Saturday, April 19, 2008

Good morning Melbourne


Did something burn? Coz this does not smell like fresh fog.

Wednesday, April 16, 2008

Inoccupado


This pretty much sums up my status right now. Im listening to Gavin Degraw's Dreams and it just evoked a familiar sense of purpose I had last December when so much was at stake. I'm wondering where that purpose has gone. Why am I feeling like I don't know what I'm doing? Is it because there's no goal hence the lack of urgency? Why am I questioning my capabilities and the state of my mental health? What's this fear about the unknown and my worth as a person? Where did it come from and why hasn't it left? Will it ever?

Wednesday, April 02, 2008

If I could be a super hero


I would be one with the ability to write people off. Literally. Create stories about the world and direct characters to all the happy endings they need. That way, I can pen my life however I want it to be, and erase all the pain the natural course of life has brought into my life. My life is my own story; it's just that I've lost every single pen that I own.
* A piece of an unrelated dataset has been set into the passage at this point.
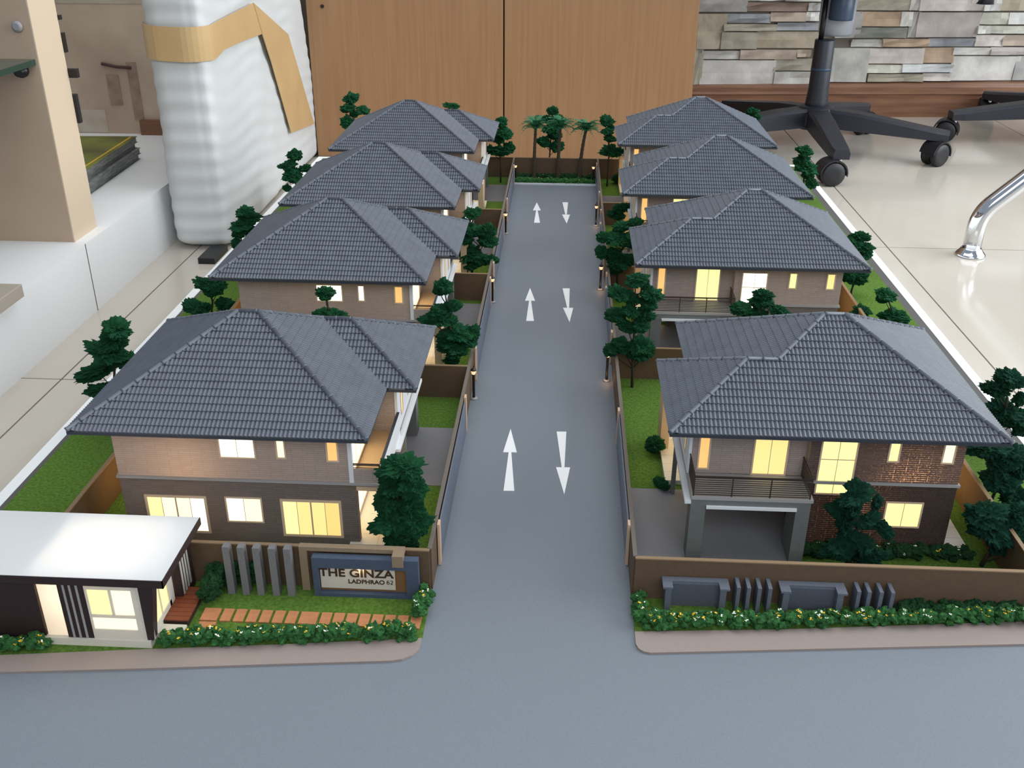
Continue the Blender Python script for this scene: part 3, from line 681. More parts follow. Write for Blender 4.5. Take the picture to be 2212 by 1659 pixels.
TREES = {
    'T1': ((-0.402, 0.79), [(-0.3909,0.7869,0.1001,0.0123,0.0069), (-0.3991,0.7905,0.0866,0.0124,0.007), (-0.4036,0.7884,0.0774,0.0157,0.0054), (-0.4184,0.7912,0.0568,0.016,0.0055), (-0.3883,0.7915,0.0682,0.01,0.0038), (-0.4155,0.7848,0.0413,0.0126,0.0046)]),
    'T2': ((-0.405, 1.196), [(-0.3971,1.1902,0.0862,0.0104,0.0064), (-0.3953,1.2,0.0761,0.0117,0.007), (-0.4029,1.1931,0.0696,0.0134,0.0058), (-0.4097,1.1928,0.0568,0.0088,0.0053), (-0.395,1.2019,0.0573,0.0083,0.0047), (-0.4147,1.1956,0.0423,0.0077,0.0053)]),
    'T3': ((-0.405, 1.463), [(-0.4035,1.4687,0.0908,0.0097,0.0076), (-0.4152,1.4626,0.0767,0.0118,0.0056), (-0.3889,1.4653,0.0716,0.0098,0.0049), (-0.4067,1.4571,0.0635,0.0139,0.0083), (-0.4201,1.4653,0.0412,0.0056,0.0049)]),
    'T4': ((-0.372, 1.76), [(-0.3763,1.7662,0.12,0.0114,0.0081), (-0.3836,1.7604,0.1035,0.0122,0.0065), (-0.3575,1.7641,0.1,0.0114,0.0057), (-0.3717,1.7629,0.0928,0.0082,0.0049), (-0.3836,1.7527,0.0818,0.0114,0.009)]),
    'T5': ((-0.199, 1.762), [(-0.202,1.7663,0.1098,0.0105,0.0041), (-0.1961,1.7635,0.108,0.0081,0.0049)]),
    'T6': ((-0.108, 1.672), [(-0.1073,1.6687,0.1027,0.0085,0.0077), (-0.1024,1.6641,0.0855,0.0123,0.0077), (-0.111,1.6781,0.073,0.0094,0.0078), (-0.1262,1.6715,0.0571,0.007,0.0062), (-0.1109,1.6757,0.0533,0.0172,0.007), (-0.0938,1.6784,0.06,0.0078,0.0078)]),
    'T7': ((-0.116, 1.2), [(-0.1185,1.1926,0.0645,0.0081,0.0052), (-0.1059,1.1951,0.0657,0.0104,0.0058), (-0.0909,1.1887,0.0693,0.0086,0.0081), (-0.0943,1.1936,0.0544,0.0116,0.007), (-0.1201,1.1893,0.0552,0.0075,0.0046), (-0.1163,1.1952,0.0369,0.0141,0.007), (-0.1075,1.1945,0.0306,0.0129,0.0076), (-0.0891,1.1852,0.033,0.0081,0.0052), (-0.1138,1.1856,0.0231,0.0076,0.0041)]),
    'T7b': ((-0.122, 1.222), [(-0.1164,1.2166,0.0829,0.0082,0.0059), (-0.1089,1.2256,0.0822,0.0053,0.0047), (-0.1251,1.2192,0.0698,0.0077,0.0047), (-0.1189,1.2215,0.0644,0.0053,0.0041)]),
    'T8': ((-0.108, 0.895), [(-0.1123,0.8926,0.1078,0.0085,0.0062), (-0.1177,0.8951,0.1019,0.0054,0.004), (-0.1172,0.8936,0.0813,0.0104,0.0059), (-0.1034,0.8932,0.0877,0.0072,0.0049), (-0.1269,0.896,0.0713,0.0091,0.0041), (-0.1141,0.896,0.0716,0.01,0.0045), (-0.1059,0.8999,0.0687,0.0055,0.0032), (-0.0999,0.8972,0.0577,0.0119,0.005), (-0.086,0.9001,0.0568,0.006,0.0069), (-0.1118,0.8993,0.0529,0.0092,0.0051), (-0.0913,0.9009,0.0478,0.0101,0.0051), (-0.1117,0.8971,0.0438,0.011,0.0055), (-0.1019,0.891,0.0393,0.0101,0.0055), (-0.1078,0.8993,0.0261,0.0079,0.0037)]),
    'T9': ((-0.109, 0.59), [(-0.1106,0.5976,0.0853,0.0137,0.0059), (-0.1164,0.5969,0.079,0.0085,0.0046), (-0.1039,0.5928,0.0865,0.0097,0.0045), (-0.1165,0.5946,0.0696,0.0118,0.0066), (-0.0999,0.5885,0.0733,0.0078,0.0091), (-0.1198,0.596,0.0549,0.012,0.0073), (-0.1027,0.5929,0.0537,0.0113,0.0086), (-0.1153,0.5894,0.0436,0.014,0.0086), (-0.0982,0.5868,0.0441,0.0099,0.0086), (-0.1132,0.5962,0.0248,0.0115,0.0081), (-0.1059,0.5979,0.0178,0.0082,0.0055)]),
    'T10': ((-0.405, 1.05), [(-0.4068,1.0451,0.0458,0.0095,0.0053), (-0.3982,1.0536,0.0428,0.0117,0.0064), (-0.4014,1.0489,0.0354,0.0085,0.0064), (-0.3919,1.0458,0.0386,0.0074,0.0058), (-0.4216,1.0475,0.0149,0.0129,0.0059), (-0.4141,1.0532,0.0122,0.0086,0.0048), (-0.3902,1.0545,0.0181,0.0097,0.0059), (-0.3777,1.0445,0.0195,0.0075,0.0043)]),
    'T11': ((-0.212, 0.845), [(-0.2155,0.8464,0.1169,0.0089,0.0043), (-0.2154,0.8395,0.1145,0.0051,0.0025), (-0.2197,0.8476,0.0946,0.0095,0.0039), (-0.2091,0.843,0.0945,0.0112,0.0052), (-0.2052,0.8496,0.0895,0.0078,0.0039), (-0.2298,0.8508,0.0874,0.0048,0.003)]),
    'T13': ((-0.028, 1.745), [(-0.0234,1.7451,0.1079,0.0104,0.0064), (-0.032,1.7534,0.0911,0.0089,0.0056), (-0.0151,1.7418,0.0953,0.0112,0.0072), (-0.0234,1.7379,0.0786,0.0128,0.008), (-0.0169,1.7467,0.0656,0.0113,0.0073), (-0.0366,1.7371,0.0562,0.0113,0.0073), (-0.0131,1.7399,0.0479,0.0113,0.0089)]),
    'T15': ((0.073, 1.66), [(0.0684,1.6585,0.1098,0.0099,0.0076), (0.0751,1.6619,0.0987,0.0061,0.0046), (0.0698,1.6542,0.0934,0.0091,0.0053), (0.0741,1.6523,0.0818,0.0099,0.0046), (0.0757,1.6662,0.0595,0.0147,0.0077), (0.0845,1.6569,0.0596,0.0108,0.0069)]),
    'T16': ((0.0695, 1.165), [(0.0724,1.1655,0.0849,0.0112,0.005), (0.0871,1.1648,0.0906,0.0084,0.005), (0.0504,1.1585,0.0738,0.0084,0.0056), (0.0673,1.1595,0.0722,0.0146,0.0062), (0.0797,1.1602,0.0693,0.0123,0.0073), (0.0497,1.1617,0.0534,0.0079,0.0068), (0.0627,1.1611,0.0539,0.009,0.0051), (0.0689,1.1607,0.0423,0.0136,0.0062), (0.0772,1.1614,0.0452,0.0102,0.0068), (0.0668,1.1653,0.0316,0.0103,0.0051)]),
    'T16b': ((0.078, 1.36), [(0.0786,1.3601,0.0506,0.0091,0.0058), (0.0874,1.3588,0.0531,0.0078,0.0052), (0.0695,1.3637,0.0413,0.0078,0.0052), (0.0789,1.3556,0.04,0.0084,0.0045)]),
    'T17': ((0.0745, 0.902), [(0.0713,0.9026,0.1147,0.0098,0.0058), (0.0806,0.9107,0.1081,0.0045,0.0063), (0.0567,0.9053,0.1,0.0099,0.0054), (0.0691,0.9056,0.0945,0.0081,0.0054), (0.0873,0.8991,0.1022,0.0089,0.0053), (0.0849,0.904,0.0907,0.0072,0.0049), (0.0543,0.906,0.0769,0.0109,0.0054), (0.0671,0.8992,0.0839,0.0081,0.0049), (0.0824,0.9064,0.0765,0.0091,0.0063), (0.0664,0.9066,0.0642,0.01,0.005), (0.0794,0.8997,0.0675,0.0072,0.0054), (0.0595,0.9065,0.047,0.0074,0.0051), (0.0507,0.9046,0.0386,0.0074,0.0055), (0.0631,0.9072,0.0408,0.0078,0.0046), (0.0795,0.9032,0.0466,0.0101,0.0073), (0.0871,0.9075,0.0388,0.0069,0.0065), (0.0773,0.9079,0.0343,0.0093,0.0046)]),
    'T18': ((0.215, 0.606), [(0.2099,0.6003,0.0779,0.0065,0.0052), (0.2109,0.6007,0.07,0.0117,0.0045), (0.2288,0.6081,0.0609,0.0066,0.0046), (0.2034,0.6116,0.0517,0.0073,0.006), (0.2119,0.603,0.0569,0.0085,0.0059), (0.2239,0.6055,0.0467,0.0079,0.006), (0.2085,0.6071,0.0429,0.01,0.0067), (0.234,0.6038,0.0422,0.0083,0.0043), (0.2163,0.6044,0.0311,0.01,0.0067), (0.2252,0.6038,0.0258,0.0087,0.0067), (0.2077,0.6044,0.0225,0.0128,0.0067), (0.2246,0.6071,0.0143,0.0115,0.0054), (0.2346,0.6036,0.0182,0.0074,0.0047)]),
    'T20': ((0.193, 0.915), [(0.1967,0.9135,0.0989,0.009,0.0045), (0.1962,0.9183,0.0903,0.0109,0.0054), (0.1752,0.9093,0.0861,0.009,0.005), (0.1823,0.9158,0.0787,0.0082,0.0041), (0.1955,0.9178,0.0768,0.0091,0.0041), (0.2128,0.9127,0.0823,0.0086,0.005)]),
    'T21': ((0.385, 1.6), [(0.3788,1.5953,0.0814,0.011,0.0066), (0.3796,1.6051,0.0636,0.0126,0.0074), (0.3855,1.5956,0.0541,0.0162,0.0081), (0.3959,1.5947,0.0298,0.0089,0.0074), (0.3908,1.5989,0.0414,0.0089,0.0059)]),
    'T22': ((0.385, 1.262), [(0.3847,1.2644,0.0468,0.0132,0.006), (0.3761,1.2572,0.0408,0.0108,0.006), (0.3931,1.2599,0.0353,0.0096,0.0054), (0.396,1.26,0.0245,0.0085,0.0066)]),
    'T22b': ((0.358, 1.17), [(0.3596,1.174,0.0247,0.0148,0.008), (0.3533,1.1693,0.0323,0.0091,0.0051), (0.3651,1.1743,0.0296,0.008,0.0045)]),
    'T23': ((0.378, 1.065), [(0.3638,1.061,0.0457,0.0109,0.0047), (0.3628,1.063,0.0399,0.0073,0.0036), (0.378,1.0668,0.0174,0.0137,0.0068), (0.3874,1.0696,0.0125,0.0074,0.0047)]),
    'T23b': ((0.349, 1.05), [(0.3361,1.0494,0.0313,0.0083,0.0046), (0.3308,1.0467,0.0284,0.0062,0.0031)]),
    'T24': ((0.384, 0.785), [(0.3839,0.7805,0.079,0.011,0.0067), (0.3757,0.7854,0.0666,0.012,0.0052), (0.3972,0.7813,0.0595,0.0056,0.0056), (0.3893,0.7887,0.0427,0.0129,0.0081), (0.4016,0.7891,0.036,0.0114,0.0073), (0.4041,0.7812,0.0288,0.0065,0.0036)]),
    'T25': ((0.35, 0.695), [(0.3327,0.6873,0.0643,0.0144,0.0065), (0.3552,0.6937,0.053,0.0124,0.008), (0.3485,0.6917,0.0476,0.0087,0.0058), (0.3669,0.6937,0.0407,0.0073,0.0088), (0.3504,0.6881,0.0328,0.0117,0.0088), (0.3648,0.6856,0.0199,0.0095,0.0081)]),
    'T26': ((0.318, 0.62), [(0.3115,0.6225,0.0447,0.0128,0.0067), (0.336,0.6285,0.0417,0.0102,0.0075), (0.3189,0.6223,0.0331,0.0142,0.0075), (0.336,0.6232,0.025,0.0116,0.0089), (0.3442,0.624,0.0123,0.0082,0.0069), (0.3312,0.624,0.0179,0.0103,0.0062)]),
    'T27': ((0.325, 1.77), [(0.3225,1.7685,0.1077,0.0088,0.0048), (0.3182,1.7771,0.1012,0.0081,0.004), (0.3307,1.7642,0.0993,0.0064,0.0048)]),
    'B1': ((0.095, 0.775), [(0.087,0.7691,0.0115,0.0082,0.0057), (0.0857,0.7803,0.0002,0.0067,0.0042), (0.0939,0.7796,-0,0.0058,0.005)]),
    'B2': ((0.095, 0.714), [(0.0888,0.7178,0.0028,0.0062,0.0031), (0.0909,0.7112,0.0039,0.0046,0.0027)]),
    'B3': ((0.0905, 1.672), [(0.0926,1.6796,0.0117,0.0079,0.0039), (0.0904,1.6792,0.007,0.0071,0.0039)]),
}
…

Computers dont count coz you cant backspace the mistakes you've made.

Tuesday, April 01, 2008

It's not winter but I'm frozen

I don't want to be a cold bitch but I don't know how many times this wound can re-open before I bleed to death.

Change of Heart


Did not realize how crap of a state Im in until I let this tyrant of an old lady reduce me to tears. Eff-ing geriatics. I think I found a population group I cant work with.